Jake Keister
February 26, 2026

An international team of astronomers led by Dr. Thato Manamela at the University of Pretoria has identified the most distant hydroxyl (OH) megamaser ever detected — a powerful radio signal emitted by a merging galaxy more than 8 billion light-years from Earth. Athol Kemball, professor of astronomy at the University of Illinois Urbana-Champaign, is a member of the team reporting the discovery in a paper in Monthly Notices of the Royal Astronomical Society Letters.

Hydroxyl gas in galaxies can produce bright maser emission — similar to a laser, but at radio wavelengths. When this emission becomes extremely bright, it is known as a megamaser. These rare objects act as cosmic signposts, revealing critical details about galaxies in the early universe.

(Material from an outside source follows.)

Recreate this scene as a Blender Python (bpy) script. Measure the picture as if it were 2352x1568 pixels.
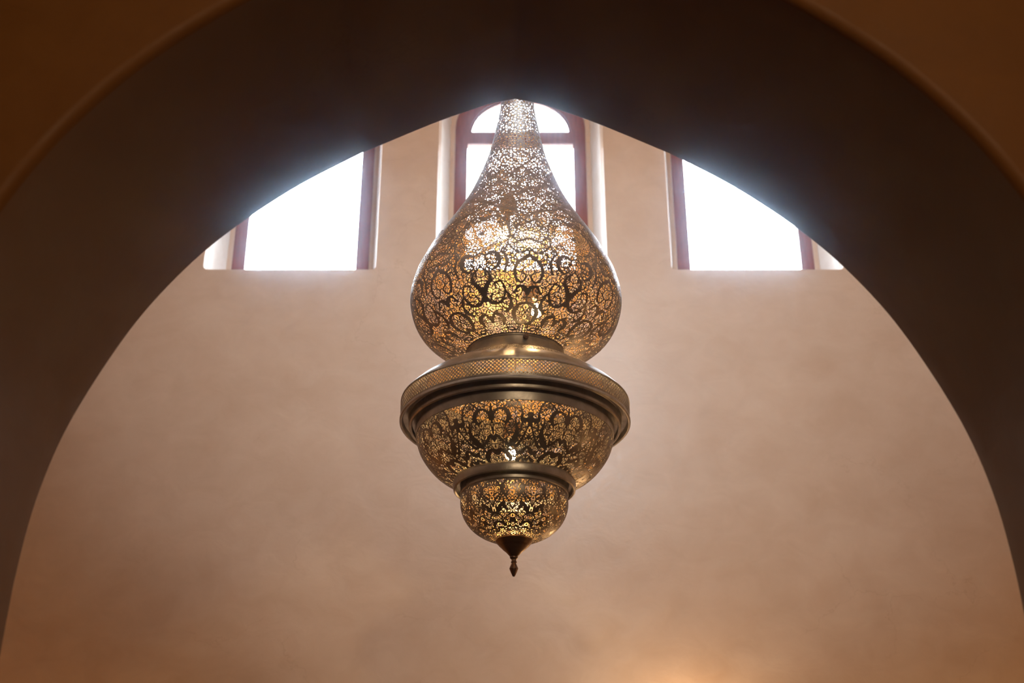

“This system is truly extraordinary,” said Dr. Thato Manamela, SARAO-funded postdoctoral researcher at the University of Pretoria and lead author of the new study. “We are seeing the radio equivalent of a laser halfway across the universe. Not only that, during its journey to Earth, the radio waves are further amplified by a perfectly aligned, yet unrelated foreground galaxy. This galaxy acts as a lens, the way a water droplet on a window pane would, because its mass curves the local space-time. So we have a radio laser passing through a cosmic telescope before being detected by the powerful MeerKAT radio telescope – all together enabling a wonderfully serendipitous discovery.”

The newly detected source dates back to a time when the universe was less than half its current age. Because of its extreme brightness, it may even qualify as a “gigamaser,” an even more luminous category. Gravitational lensing amplified its signal — an effect predicted by Einstein’s theory of general relativity — as a foreground galaxy bent and magnified light from a more distant object.

The research team made the discovery using the MeerKAT radio telescope in South Africa, a precursor to the future Square Kilometre Array. Data processing was provided by the Inter-University Institute for Data Intensive Astronomy (IDIA)

By identifying megamasers at such vast distances, astronomers gain a new tool for studying how galaxies evolved during a formative period of cosmic history. Astronomers expect systematic searches with next-generation radio telescopes to uncover many more of these distant beacons, providing deeper insight into galaxy mergers and the growth of supermassive black holes in the early universe.